In a staggering cybersecurity failure, South Korea's National Tax Service has lost control of nearly $5 million worth of cryptocurrency after inadvertently publishing the passwords to seized digital wallets in a public press release. The incident, which occurred in late February 2026, highlights critical vulnerabilities in how authorities handle confiscated digital assets.
The Costly Oversight
The tax authority had taken enforcement action against 124 individuals accused of tax evasion, confiscating their cryptocurrency holdings as part of the crackdown. In a routine press release dated 27 February, intended to showcase their enforcement success, officials included high-resolution photographs of the seized hardware wallets. These images, however, contained handwritten notes that clearly displayed the wallets' recovery mnemonics—the master keys needed to access the digital funds.
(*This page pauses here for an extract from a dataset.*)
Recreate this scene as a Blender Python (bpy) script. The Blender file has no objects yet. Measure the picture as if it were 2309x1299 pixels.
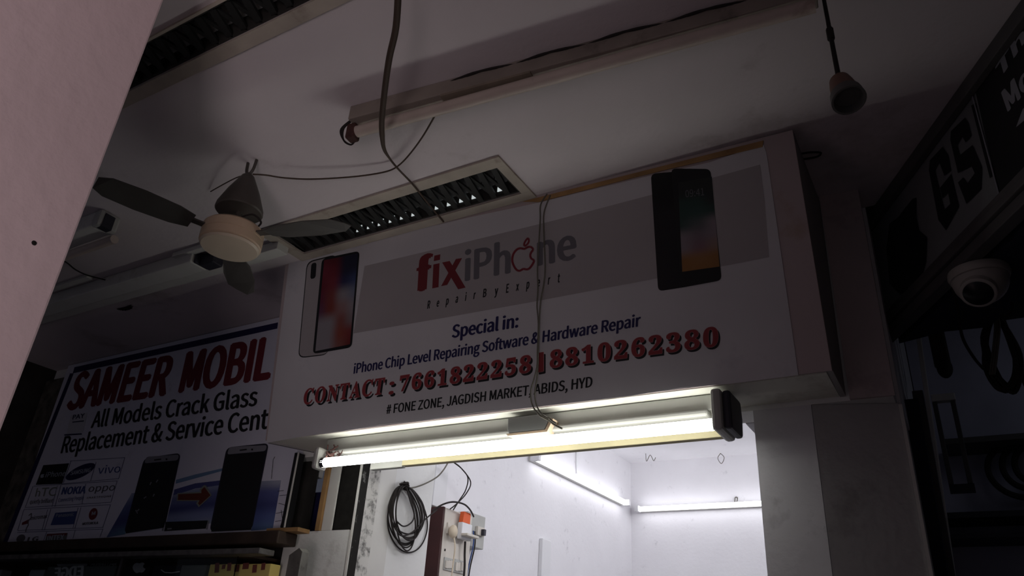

What Are Recovery Mnemonics?
Recovery mnemonics, commonly known as seed phrases, consist of 12, 18, or 24 random words that serve as the ultimate backup for cryptocurrency wallets. They are designed to allow users to regain access to their assets if their device is lost, stolen, or damaged. In this case, these sensitive phrases were left fully visible in the published images, effectively handing over the keys to the digital vault.
The Immediate Aftermath
Shortly after the press release went live, an unidentified individual exploited the exposed seed phrases to transfer cryptocurrency holdings valued at approximately $4.8 million to a personal wallet. The stolen tokens, identified as PRTG, represent a significant portion of the seized assets, which originally totaled around 8.1 billion won ($5.5 million).
Blockchain security experts have compared the blunder to publicly sharing photographs of someone's bank card with all security details visible. Professor Cho Jae-woo of Hansung University in Seoul criticized the tax authority's handling of the situation, stating, "The tax authority's lack of basic understanding of virtual assets has blown the opportunity to recover tens of billions of won in national treasury. This is like advertising an open wallet and saying 'take my money.'"
Recovery Prospects
Without knowing the identity of the perpetrator, the National Tax Service faces slim chances of recovering the stolen funds. While law enforcement could potentially intervene if the cryptocurrency is transferred to a regulated exchange, PRTG tokens are not widely available or listed on major platforms, complicating any recovery efforts.
Furthermore, the PRTG token has a relatively small market capitalization of around $14 million. Attempting to cash out the stolen amount on an exchange would likely trigger a massive price crash, rendering the assets nearly worthless. This adds another layer of difficulty to any potential retrieval operation.
Broader Implications
This incident underscores the pressing need for government agencies to develop robust protocols for managing digital assets. As cryptocurrency becomes increasingly integrated into financial systems, authorities must prioritize cybersecurity training and implement stringent safeguards to prevent similar mishaps. The loss not only represents a financial blow but also raises questions about the competence of regulatory bodies in handling emerging technologies.
The National Tax Service's error serves as a cautionary tale for other jurisdictions worldwide, emphasizing that traditional enforcement methods may be ill-suited for the digital age. Moving forward, enhanced collaboration between tax authorities, cybersecurity experts, and blockchain specialists will be essential to secure confiscated assets and maintain public trust.